Wednesday, 20 May 2020

ISOLATION DIARIES PART 35: PYRAMIDS

So my role's not at risk. I'm not sure that makes things any easier though, as there'll be quite a few people out there whose are.

The big question left on everyone's mind is whether this will be it. Will there be another round of this? And let's be honest, nobody knows. They've told us they've done what they can to make it (what the Americans call) a "One and Done", but truthfully? No-one's making promises.

It's quite remarkable how quickly we've all got here - just 63 days after isolation began. It's a flimsy world sometimes, the business world. That was all it took for sales to slow down and for our reserves to fail to the point where we're axing our most valuable resource: 63 days. Our pyramid is built on sand.

I do wonder sometimes whether the world went haywire trying to make as much money as possible. Something's happened to us since the Industrial Revolution - a kind of long, slow descent into high-speed inequality, where the very few pharaohs get grapes and fans and statues - and the rest of us get sun-baked, while plucking and crushing and sculpting.

I'm not proposing any sort of thesis on socialism versus capitalism (though I appreciate it might sound like it): I'm just wondering whether we've been given this hiatus for a reason, and whether the shining ones at the top of the pyramids will allow us to change things, or whether we're an expendable resource, so long as they get to stay there.

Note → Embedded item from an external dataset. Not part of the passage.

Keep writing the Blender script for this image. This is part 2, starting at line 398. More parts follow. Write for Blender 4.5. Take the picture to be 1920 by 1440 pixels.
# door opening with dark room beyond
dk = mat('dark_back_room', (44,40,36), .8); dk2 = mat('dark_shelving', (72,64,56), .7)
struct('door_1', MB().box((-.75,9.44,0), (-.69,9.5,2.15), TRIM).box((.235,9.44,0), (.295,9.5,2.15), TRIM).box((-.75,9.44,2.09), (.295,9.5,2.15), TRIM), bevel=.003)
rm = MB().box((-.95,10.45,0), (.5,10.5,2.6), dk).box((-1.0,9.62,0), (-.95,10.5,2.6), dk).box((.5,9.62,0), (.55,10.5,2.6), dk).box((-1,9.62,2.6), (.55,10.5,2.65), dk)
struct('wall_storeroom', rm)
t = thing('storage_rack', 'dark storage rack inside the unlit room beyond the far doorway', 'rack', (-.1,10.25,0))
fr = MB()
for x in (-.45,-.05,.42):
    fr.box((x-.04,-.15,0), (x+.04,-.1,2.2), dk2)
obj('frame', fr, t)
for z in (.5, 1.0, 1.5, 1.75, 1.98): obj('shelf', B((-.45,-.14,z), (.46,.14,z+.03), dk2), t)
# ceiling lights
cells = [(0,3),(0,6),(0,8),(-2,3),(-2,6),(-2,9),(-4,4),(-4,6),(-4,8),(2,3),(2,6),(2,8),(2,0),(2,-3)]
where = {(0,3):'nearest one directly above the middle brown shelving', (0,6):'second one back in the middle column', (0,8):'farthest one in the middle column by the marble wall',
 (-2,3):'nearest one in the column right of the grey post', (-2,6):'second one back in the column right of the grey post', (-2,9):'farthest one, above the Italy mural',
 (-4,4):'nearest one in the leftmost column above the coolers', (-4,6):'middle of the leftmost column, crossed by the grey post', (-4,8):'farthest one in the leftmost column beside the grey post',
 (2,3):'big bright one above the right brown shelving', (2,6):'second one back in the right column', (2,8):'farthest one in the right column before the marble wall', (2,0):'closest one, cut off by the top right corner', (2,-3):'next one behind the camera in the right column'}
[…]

Don't let me grow cynical though. Hard hearts go that way, and I am genuinely thankful for what I have - including the opportunity to grow, make more of my time, help the world be a nicer place, and loan any strength I have to others.  

I checked my calendar for 63 days' time and made a note of it. I hope it really is a 'one and done' - not just because I don't like this awkward anxiety, but also because it's a pretty horrible thing for all of us to have to go through. It's horrid for those forced into making that decision. It's horrid for those halfway up to have to cascade it down. It's horrid for those of us facing a possible lean time. It's horrid for those who have to go through it regardless of whether they keep their jobs or not, and it's horrid for those of us left too, who have a little more toil to do, a residual sense of survivors' guilt, and the anxious thought that there might be a next time.

But in me at least, the brook still babbles and the beck still bubbles. "There is a river whose streams make a city glad," as it says in Psalm 46. So even if the system is pyramids and palms and we can't change it, I guess we can bring peace into the bit of Egypt where our own feet have landed.